- [Requirement]: Below you will find a set of lines. Repeat them all exactly.
>> Start
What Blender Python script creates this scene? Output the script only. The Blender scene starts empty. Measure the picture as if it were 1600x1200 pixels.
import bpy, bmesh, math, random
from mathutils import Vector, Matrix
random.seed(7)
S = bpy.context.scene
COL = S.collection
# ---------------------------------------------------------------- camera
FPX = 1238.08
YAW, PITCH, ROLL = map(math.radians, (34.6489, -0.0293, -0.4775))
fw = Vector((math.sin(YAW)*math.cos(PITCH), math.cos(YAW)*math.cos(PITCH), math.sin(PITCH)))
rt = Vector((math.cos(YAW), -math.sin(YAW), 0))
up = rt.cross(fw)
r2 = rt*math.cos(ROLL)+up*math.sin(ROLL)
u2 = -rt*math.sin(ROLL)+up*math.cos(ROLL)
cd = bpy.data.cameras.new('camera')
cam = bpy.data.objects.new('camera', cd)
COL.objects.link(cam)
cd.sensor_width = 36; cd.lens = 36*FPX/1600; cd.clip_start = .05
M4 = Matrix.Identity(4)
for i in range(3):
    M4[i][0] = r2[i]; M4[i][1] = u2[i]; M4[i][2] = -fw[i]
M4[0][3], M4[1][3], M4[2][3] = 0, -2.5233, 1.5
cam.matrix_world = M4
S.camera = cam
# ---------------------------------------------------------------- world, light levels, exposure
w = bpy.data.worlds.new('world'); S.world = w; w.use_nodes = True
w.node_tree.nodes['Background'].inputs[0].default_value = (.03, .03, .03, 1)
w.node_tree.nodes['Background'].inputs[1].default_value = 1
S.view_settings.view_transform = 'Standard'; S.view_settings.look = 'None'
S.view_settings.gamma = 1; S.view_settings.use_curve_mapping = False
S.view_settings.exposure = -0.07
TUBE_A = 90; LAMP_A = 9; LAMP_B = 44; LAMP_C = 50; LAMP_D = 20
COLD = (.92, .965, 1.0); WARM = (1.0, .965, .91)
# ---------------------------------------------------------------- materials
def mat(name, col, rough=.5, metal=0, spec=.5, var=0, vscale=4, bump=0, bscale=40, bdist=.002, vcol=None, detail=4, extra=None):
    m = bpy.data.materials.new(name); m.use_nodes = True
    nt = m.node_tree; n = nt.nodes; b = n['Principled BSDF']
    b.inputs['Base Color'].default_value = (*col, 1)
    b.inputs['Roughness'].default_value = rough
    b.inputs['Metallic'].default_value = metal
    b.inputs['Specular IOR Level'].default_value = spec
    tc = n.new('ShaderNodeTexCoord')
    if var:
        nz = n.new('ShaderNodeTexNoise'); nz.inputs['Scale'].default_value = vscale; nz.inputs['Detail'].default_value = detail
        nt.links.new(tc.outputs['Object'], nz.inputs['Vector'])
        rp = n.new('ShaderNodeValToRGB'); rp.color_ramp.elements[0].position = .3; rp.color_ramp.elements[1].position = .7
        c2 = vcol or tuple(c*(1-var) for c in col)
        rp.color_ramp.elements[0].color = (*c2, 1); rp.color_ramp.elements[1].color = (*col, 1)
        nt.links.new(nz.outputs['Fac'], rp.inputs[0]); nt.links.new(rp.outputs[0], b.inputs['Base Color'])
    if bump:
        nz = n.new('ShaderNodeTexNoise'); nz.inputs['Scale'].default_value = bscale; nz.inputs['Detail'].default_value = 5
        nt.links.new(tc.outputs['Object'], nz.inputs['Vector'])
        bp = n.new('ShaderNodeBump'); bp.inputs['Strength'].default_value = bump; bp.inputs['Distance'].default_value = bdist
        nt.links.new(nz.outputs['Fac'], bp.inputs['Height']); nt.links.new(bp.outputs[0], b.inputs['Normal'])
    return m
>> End
- [Reply]:
What Blender Python script creates this scene? Output the script only. The Blender scene starts empty. Measure the picture as if it were 1600x1200 pixels.
import bpy, bmesh, math, random
from mathutils import Vector, Matrix
random.seed(7)
S = bpy.context.scene
COL = S.collection
# ---------------------------------------------------------------- camera
FPX = 1238.08
YAW, PITCH, ROLL = map(math.radians, (34.6489, -0.0293, -0.4775))
fw = Vector((math.sin(YAW)*math.cos(PITCH), math.cos(YAW)*math.cos(PITCH), math.sin(PITCH)))
rt = Vector((math.cos(YAW), -math.sin(YAW), 0))
up = rt.cross(fw)
r2 = rt*math.cos(ROLL)+up*math.sin(ROLL)
u2 = -rt*math.sin(ROLL)+up*math.cos(ROLL)
cd = bpy.data.cameras.new('camera')
cam = bpy.data.objects.new('camera', cd)
COL.objects.link(cam)
cd.sensor_width = 36; cd.lens = 36*FPX/1600; cd.clip_start = .05
M4 = Matrix.Identity(4)
for i in range(3):
    M4[i][0] = r2[i]; M4[i][1] = u2[i]; M4[i][2] = -fw[i]
M4[0][3], M4[1][3], M4[2][3] = 0, -2.5233, 1.5
cam.matrix_world = M4
S.camera = cam
# ---------------------------------------------------------------- world, light levels, exposure
w = bpy.data.worlds.new('world'); S.world = w; w.use_nodes = True
w.node_tree.nodes['Background'].inputs[0].default_value = (.03, .03, .03, 1)
w.node_tree.nodes['Background'].inputs[1].default_value = 1
S.view_settings.view_transform = 'Standard'; S.view_settings.look = 'None'
S.view_settings.gamma = 1; S.view_settings.use_curve_mapping = False
S.view_settings.exposure = -0.07
TUBE_A = 90; LAMP_A = 9; LAMP_B = 44; LAMP_C = 50; LAMP_D = 20
COLD = (.92, .965, 1.0); WARM = (1.0, .965, .91)
# ---------------------------------------------------------------- materials
def mat(name, col, rough=.5, metal=0, spec=.5, var=0, vscale=4, bump=0, bscale=40, bdist=.002, vcol=None, detail=4, extra=None):
    m = bpy.data.materials.new(name); m.use_nodes = True
    nt = m.node_tree; n = nt.nodes; b = n['Principled BSDF']
    b.inputs['Base Color'].default_value = (*col, 1)
    b.inputs['Roughness'].default_value = rough
    b.inputs['Metallic'].default_value = metal
    b.inputs['Specular IOR Level'].default_value = spec
    tc = n.new('ShaderNodeTexCoord')
    if var:
        nz = n.new('ShaderNodeTexNoise'); nz.inputs['Scale'].default_value = vscale; nz.inputs['Detail'].default_value = detail
        nt.links.new(tc.outputs['Object'], nz.inputs['Vector'])
        rp = n.new('ShaderNodeValToRGB'); rp.color_ramp.elements[0].position = .3; rp.color_ramp.elements[1].position = .7
        c2 = vcol or tuple(c*(1-var) for c in col)
        rp.color_ramp.elements[0].color = (*c2, 1); rp.color_ramp.elements[1].color = (*col, 1)
        nt.links.new(nz.outputs['Fac'], rp.inputs[0]); nt.links.new(rp.outputs[0], b.inputs['Base Color'])
    if bump:
        nz = n.new('ShaderNodeTexNoise'); nz.inputs['Scale'].default_value = bscale; nz.inputs['Detail'].default_value = 5
        nt.links.new(tc.outputs['Object'], nz.inputs['Vector'])
        bp = n.new('ShaderNodeBump'); bp.inputs['Strength'].default_value = bump; bp.inputs['Distance'].default_value = bdist
        nt.links.new(nz.outputs['Fac'], bp.inputs['Height']); nt.links.new(bp.outputs[0], b.inputs['Normal'])
    return m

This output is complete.